A review by inkerly
The Simple Path to Wealth: Your road map to financial independence and a rich, free life by JL Collins

4.0

4.5 stars

A coworker recommended this book and while I’ve read several personal finance books at this point, I thought it couldn’t hurt to read another. This was a pleasant surprise! It’s a good compilation of all the advice I’ve read from books and articles about investing in the stock market, all well written for the average Joe to understand. A summary of all that the author preaches:

- Most financial advice is noise.

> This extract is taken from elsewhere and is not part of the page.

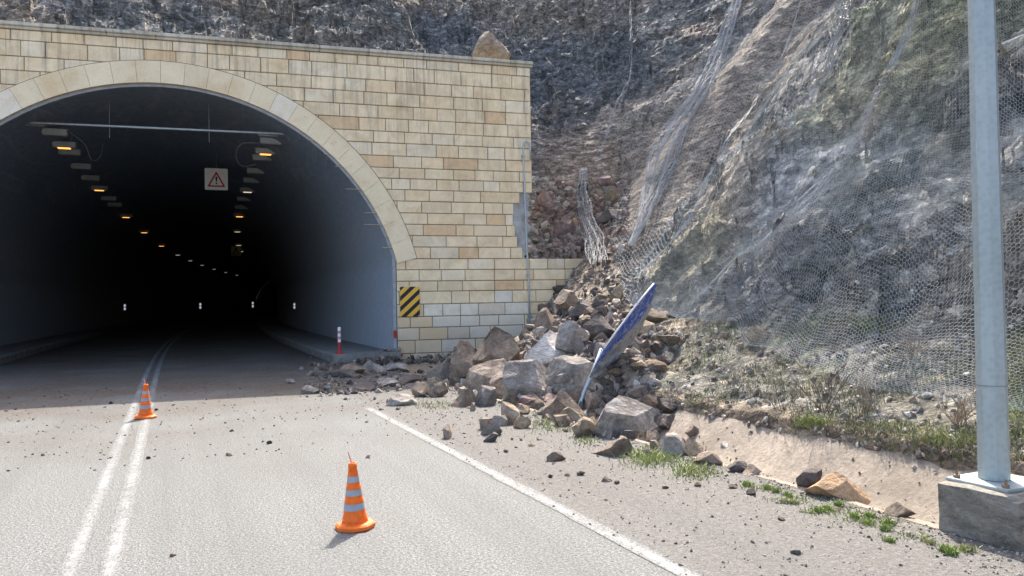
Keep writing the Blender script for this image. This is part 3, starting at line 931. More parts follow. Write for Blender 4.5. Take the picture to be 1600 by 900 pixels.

The quickest and easiest way to wealth for most people is through low cost index funds
- Avoid debt and frivolous spending
-Save 30%-50% of your income or more now and put it into index funds so that you enjoy your life later
- Vanguard index funds are the best and only you need and outperform any actively managed funds.
- You are not Warren Buffet. You will never be Warren Buffet. Stop trying to be Warren Buffet
- Avoid actively managed funds, financial “advisors”, gurus, and hedge funds like the plague
- You only need a 2-fund portfolio : the VTSAX Admiral shares index fund for stocks , and the VTBSX index fund for bonds . Target Date Funds are also a fine alternative as long as their fees are low. <.2%
- Bonds hedge against deflation , stocks hedge against inflation
- International stock index funds are not necessary but you may add them if you want
- You’ll want to focus your investments in these taxable and tax advantaged buckets : Brokerage accounts, 401(k), 403(b), TSPs, IRAs, Roth IRAs, HSAs, etc.
- Dollar cost averaging is not the greatest but if you also do it won’t be the end of the world.
- Don’t rely on Social Security
- Once you turn 70.5 years old, you are required to take withdraw from your investments according to RMD( required minimum distributions ) . Opt to withdraw no more than 4-7% of earnings, with the majority coming from your taxable accounts.
- Money is freedom! Grow your F money, so you can live your life and give back through charity



There are some points I don’t agree with and I likely won’t follow every single rule, because of advice I’ve followed before Collins. But I think Collins’ advice is very doable no matter where you are in your financial journey.